Nowadays, gay or fag is hurled as a generic insult. But a great many Western and other cultures throughout history differentiated between catchers and pitchers. Male sexuality, the urge to copulate, was presumed to be powerful and general and not particularly or necessarily limited to women. To insult an enemy, you imputed not that he was gay, but that he desired to take the female position. To the vikings, for instance, implying that a man was sansorðinn -- "used in the position of a female by another man" -- could be punished by fullrettirsorð "full penalty," meaning that the insulted man could kill the insulter with impunity. The authorities would look the other way.

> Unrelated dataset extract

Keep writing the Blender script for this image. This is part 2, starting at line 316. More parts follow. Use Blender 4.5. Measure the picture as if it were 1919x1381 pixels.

The insult didn't have to be that direct, as long as the meaning was clear. Calling a man a "mare," or a "woman" could also call down the weight of fullrettirsorð. There was so much emotion about Viking sexual insults that the thirteenth-century Gulaðing proscribed the use of these words in public. Among more educated Vikings sexual name-calling continued, often wrapped in sometimes obscure mythological or literary allusions. The stealth version includes trenið, or "wood-insult," which was an alternative to muðnið (verbal insult). If you wanted to imply that a man was sansorðinn, you set up two figures made out of wood, one behind the other in a suggestive position, and you put the skull of a mare on the figure in front. (Think about it.)

Interesting, too, that the cultures where male homosexual love flourished most prominently (ancient Greece, samurai Japan) were those in which women were most thoroughly excluded from the male world of war and politics. You can't love where you can't respect.